Monday, August 29, 2011

Ennis hits back to lead heptathlon

? Britain's defending champion recovers from slow start
? Challengers may have edge over final three disciplines

It was, Jessica Ennis admitted, "a stressful first day". And the second could be tougher still. Ennis has a 151-point lead over Russia's Tatyana Chernova, who won the bronze at the Beijing Olympics. But Chernova jumps longer, throws the javelin further and is almost two seconds quicker over 800m. If Ennis is going to become the first Briton to defend a title in the history of the world championships, she will need to be at her very best.

Nataliya Dobrynska, the Olympic Champion, is in fourth place behind the American Hyleas Fountain, and she too has a better jump and javelin throw than Ennis. The gold medal could be won and lost over the course of two excruciating laps of the track on Tuesday night.

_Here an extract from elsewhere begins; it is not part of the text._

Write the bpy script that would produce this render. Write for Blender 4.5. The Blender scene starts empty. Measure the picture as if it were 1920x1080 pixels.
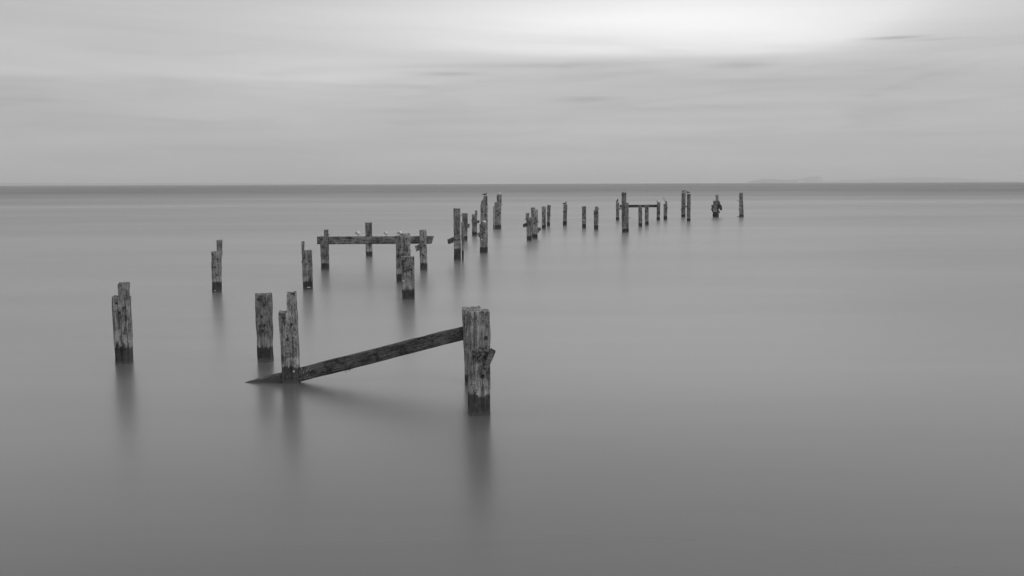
import bpy, bmesh, math, random
from mathutils import Vector, Matrix, noise

SC = bpy.context.scene
COL = SC.collection
R = math.radians

# ------------------------------------------------------------------ camera
H = 3.3                      # eye height above the water, metres
FPX = 1867.0                 # focal length in photograph pixels (35 mm lens)
PITCH = math.atan((540 - 344.3) / FPX)
ROLL = R(-0.21)
cam_d = bpy.data.cameras.new('camera')
cam_d.sensor_width = 36.0
cam_d.lens = 36.0 * FPX / 1920.0
cam_d.clip_start = 0.1
cam_d.clip_end = 120000.0
cam = bpy.data.objects.new('camera', cam_d)
COL.objects.link(cam)
CR = Matrix.Rotation(R(90) - PITCH, 3, 'X') @ Matrix.Rotation(ROLL, 3, 'Z')
cam.matrix_world = Matrix.Translation((0, 0, H)) @ CR.to_4x4()
SC.camera = cam
C0 = Vector((0, 0, H))

# ------------------------------------------------------------------ world
SUN_EL, SUN_AZ = R(46), R(128)        # sun behind the overcast, high over the right shoulder
world = bpy.data.worlds.new('World')
SC.world = world
world.use_nodes = True
wt = world.node_tree
wt.nodes.clear()


class NT:
    """tiny node helper"""
    def __init__(s, t): s.t = t
    def n(s, typ, **kw):
        o = s.t.nodes.new(typ)
        for k, v in kw.items(): setattr(o, k, v)
        return o
    def link(s, a, b): s.t.links.new(a, b)
    def put(s, sock, v):
        if hasattr(v, 'is_output'): s.link(v, sock)
        else: sock.default_value = v
    def m(s, op, a, b=0.0, c=0.0, clamp=False):
        o = s.n('ShaderNodeMath', operation=op, use_clamp=clamp)
        s.put(o.inputs[0], a); s.put(o.inputs[1], b); s.put(o.inputs[2], c)
        return o.outputs[0]
    def xyz(s, x, y, z):
        o = s.n('ShaderNodeCombineXYZ')
        s.put(o.inputs[0], x); s.put(o.inputs[1], y); s.put(o.inputs[2], z)
        return o.outputs[0]
    def sep(s, v):
        o = s.n('ShaderNodeSeparateXYZ'); s.link(v, o.inputs[0]); return o.outputs
    def noise(s, v, scale=1.0, detail=4.0, rough=0.55, dist=0.0):
        o = s.n('ShaderNodeTexNoise'); s.link(v, o.inputs['Vector'])
        o.inputs['Scale'].default_value = scale; o.inputs['Detail'].default_value = detail
        o.inputs['Roughness'].default_value = rough; o.inputs['Distortion'].default_value = dist
        return o.outputs[0]
    def step(s, v, a, b, lo=0.0, hi=1.0):
        o = s.n('ShaderNodeMapRange', interpolation_type='SMOOTHSTEP')
        s.put(o.inputs['Value'], v); s.put(o.inputs['From Min'], a); s.put(o.inputs['From Max'], b)
        o.inputs['To Min'].default_value = lo; o.inputs['To Max'].default_value = hi
        return o.outputs[0]
    def lin(s, v, a, b, lo, hi):
        o = s.n('ShaderNodeMapRange')
        s.put(o.inputs['Value'], v); s.put(o.inputs['From Min'], a); s.put(o.inputs['From Max'], b)
        o.inputs['To Min'].default_value = lo; o.inputs['To Max'].default_value = hi
        return o.outputs[0]
    def gauss(s, v, c, w):
        d = s.m('DIVIDE', s.m('SUBTRACT', v, c), w)
        return s.m('MULTIPLY', d, d)


def build_sky():
    g = NT(wt)
    tc = g.n('ShaderNodeTexCoord')
    x, y, z = g.sep(tc.outputs['Generated'])
    az = g.m('ARCTAN2', x, y)
    el = g.m('ARCSINE', z)
    # broad soft cloud sheets and fine wind-drawn streaks, both stretched along the horizon
    vb = g.xyz(g.m('MULTIPLY', az, 1.5), g.m('MULTIPLY', el, 11.0), 3.7)
    vs = g.xyz(g.m('MULTIPLY', az, 3.2), g.m('ADD', g.m('MULTIPLY', el, 42.0), g.m('MULTIPLY', az, 1.3)), 9.1)
    nb = g.m('SUBTRACT', g.noise(vb, 1.0, 3.0, 0.5, 0.3), 0.5)
    ns = g.m('SUBTRACT', g.noise(vs, 1.0, 5.0, 0.55, 0.4), 0.5)
    base = g.m('ADD', 0.435, g.m('MULTIPLY', nb, 0.17))
    base = g.m('ADD', base, g.m('MULTIPLY', ns, 0.11))
    vf = g.xyz(g.m('MULTIPLY', az, 5.0), g.m('ADD', g.m('MULTIPLY', el, 150.0), g.m('MULTIPLY', az, 2.0)), 1.3)
    nf = g.m('SUBTRACT', g.noise(vf, 1.0, 4.0, 0.5, 0.3), 0.5)
    base = g.m('ADD', base, g.m('MULTIPLY', nf, 0.035))
    # broken, drifting lower cloud
    vm = g.xyz(g.m('MULTIPLY', az, 7.0), g.m('ADD', g.m('MULTIPLY', el, 62.0), g.m('MULTIPLY', az, -2.5)), 6.2)
    nm = g.noise(vm, 1.0, 4.0, 0.5, 0.8)
    low = g.m('MULTIPLY', g.step(el, 0.025, 0.06), g.step(el, 0.14, 0.11))
    base = g.m('SUBTRACT', base, g.m('MULTIPLY', g.m('MULTIPLY', g.step(nm, 0.46, 0.72), low), 0.045))
    base = g.m('ADD', base, g.m('MULTIPLY', low, 0.014))
    # an overcast sky grows brighter towards the zenith
    base = g.m('ADD', base, g.m('MULTIPLY', g.step(el, 0.15, 1.1), 0.34))
    # the thin bright part of the overcast where the light comes through
    elw = g.m('ADD', el, g.m('ADD', g.m('MULTIPLY', nb, 0.035), g.m('MULTIPLY', ns, 0.035)))
    q = g.m('ADD', g.gauss(az, 0.165, 0.30), g.gauss(elw, 0.158, 0.042))
    glow = g.m('EXPONENT', g.m('MULTIPLY', q, -1.0))
    # its lower edge is the top of a nearer cloud bank that climbs to the right
    bank = g.m('ADD', 0.1195, g.m('MULTIPLY', g.m('MAXIMUM', g.m('SUBTRACT', az, 0.31), 0.0), 0.20))
    bank = g.m('ADD', bank, g.m('MULTIPLY', ns, 0.014))
    soft = g.m('ADD', 0.0065, g.m('MULTIPLY', g.step(az, 0.05, -0.25), 0.05))
    soft = g.m('ADD', soft, g.m('MULTIPLY', g.step(az, 0.26, 0.46), 0.045))
    under = g.step(g.m('SUBTRACT', el, bank), g.m('MULTIPLY', soft, -0.5), soft)
    glow = g.m('MULTIPLY', glow, g.m('ADD', 0.30, g.m('MULTIPLY', under, 0.70)))
    q2 = g.m('ADD', g.gauss(az, 0.08, 0.55), g.gauss(elw, 0.145, 0.062))
    wide = g.m('EXPONENT', g.m('MULTIPLY', q2, -1.0))
    v = g.m('ADD', base, g.m('ADD', g.m('MULTIPLY', glow, 0.39), g.m('MULTIPLY', wide, 0.115)))
    # a paler gap low on the left of it
    q3 = g.m('ADD', g.gauss(az, -0.17, 0.14), g.gauss(elw, 0.111, 0.013))
    v = g.m('ADD', v, g.m('MULTIPLY', g.m('EXPONENT', g.m('MULTIPLY', q3, -1.0)), 0.075))
    # slim dark scraps of lower cloud
    for (a, e, wa, we, k) in ((0.360, 0.1318, 0.026, 0.0016, 0.16), (0.395, 0.1284, 0.030, 0.0012, 0.06), (0.225, 0.1120, 0.035, 0.0035, 0.08),
                              (-0.06, 0.1075, 0.035, 0.0020, 0.08), (0.02, 0.1150, 0.10, 0.0025, 0.06), (0.074, 0.0819, 0.026, 0.0026, 0.07),
                              (-0.105, 0.0710, 0.045, 0.0035, 0.05), (-0.03, 0.0620, 0.10, 0.0040, 0.035), (0.26, 0.0965, 0.09, 0.0035, 0.045),
                              (0.18, 0.0735, 0.09, 0.0040, 0.04), (0.20, 0.0600, 0.14, 0.0030, 0.02), (-0.28, 0.0340, 0.08, 0.0040, 0.02),
                              (-0.12, 0.0950, 0.07, 0.0022, 0.03), (0.44, 0.1250, 0.10, 0.0160, 0.03)):
        qq = g.m('ADD', g.gauss(az, a, wa), g.gauss(g.m('ADD', el, g.m('MULTIPLY', ns, 0.006)), e, we))
        v = g.m('SUBTRACT', v, g.m('MULTIPLY', g.m('EXPONENT', g.m('MULTIPLY', qq, -1.0)), 1.25 * k))
    sky = g.n('ShaderNodeTexSky', sky_type='NISHITA')
    sky.sun_disc = False
    sky.sun_elevation = SUN_EL
    sky.sun_rotation = SUN_AZ
    bw = g.n('ShaderNodeRGBToBW')
    g.link(sky.outputs[0], bw.inputs[0])
    # overcast hides nearly all of the clear sky; 10 = 1 / background strength
    tot = g.m('ADD', g.m('MULTIPLY', bw.outputs[0], 0.06), g.m('MULTIPLY', v, 9.4))
    bg = g.n('ShaderNodeBackground')
    g.link(g.xyz(tot, tot, tot), bg.inputs['Color'])
    bg.inputs['Strength'].default_value = 0.1
    out = g.n('ShaderNodeOutputWorld')
    g.link(bg.outputs[0], out.inputs[0])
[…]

"Today has proved that it is so tight," Ennis said. "I don't think I am many points up and it is going to be tough tomorrow because those girls have strong second days. I need to make sure I am completely on it. I hit two or three hurdles and have a massive bruise on my knee but I will be all right."

In the morning session she was completely off it. Before the world championships started Ennis had said that the fact she was defending champion only added to the pressure she felt. And in the first two events that showed. She clattered into the second barrier in the 100m hurdles and was unusually mediocre in the high jump. They are Ennis's two strongest events and typically she finds herself leading the competition after they have been completed. This time, however, she found herself in third place. She was 41 points behind Fountain, who won the silver in Beijing. She is so accustomed to leading from the front that this was a real shock.

At that point her fans shared an ominously queasy feeling about her chances. Fountain beat Ennis by 0.01sec in the hurdles, the first time she has lost a heptathlon hurdles competition since the 2006 European Championships. Similarly her 1.86m was her worst high jump performance since that same competition. Chernova and Dobrynska both ran personal bests, which seemed to magnify her mistakes.

But Ennis proved she is made of sterner stuff than those who were worrying about her. In the afternoon disciplines she was brilliant and that bodes well for the rest of the event. She recorded a personal best in the first round of the shot, with a distance of 14.67m. In fact all three of her efforts were a good deal farther than any she had managed outdoors before. That pushed her back up to first. Then she won the 200m in 23.27sec, 0.16sec shy of her personal best but still good enough to make her the fastest woman in the field by a distance.

"I knew it was going to be tough," Ennis said. But not, it seemed, as tough as it turned out to be. "In the hurdles I didn't start well, hit some hurdles, lost balance, just didn't get the time that I wanted." Tempting as it would have been to use the bruise on her knee as an excuse for her poor high jump, she said she had hardly noticed it. Instead she just felt she "didn't have the ping that I normally do" in the intense heat and humidity of the late morning.

After her bad start she was desperate to come back. "It was very frustrating. It's a position I'm not used to being in and I felt really frustrated with myself, so I wanted to make it right and get back to that first position. I was nervous and wanting to make up and get those points back that I had lost, so I was very happy to get that PB in the shot."

Her coach, Toni Minichiello, seemed quite relaxed about her chances. "She's only 34 points off her score in Barcelona," he pointed out after the high jump, recalling her performance at the European Championships last year, where she finished with the gold. "And that was a personal best, so she's got plenty of chances to make it up." Her score at the end of the day, 4,078, was only two points off the tally she had at the Europeans.

Away from the top of the field the Commonwealth champion, Louise Hazel, had a superb day. She recorded personal bests in the high jump and the hurdles, as well as a season's best in the shot. That put her 16th overall. She will not win as many headlines as her team-mate but she should be even happier with her performance.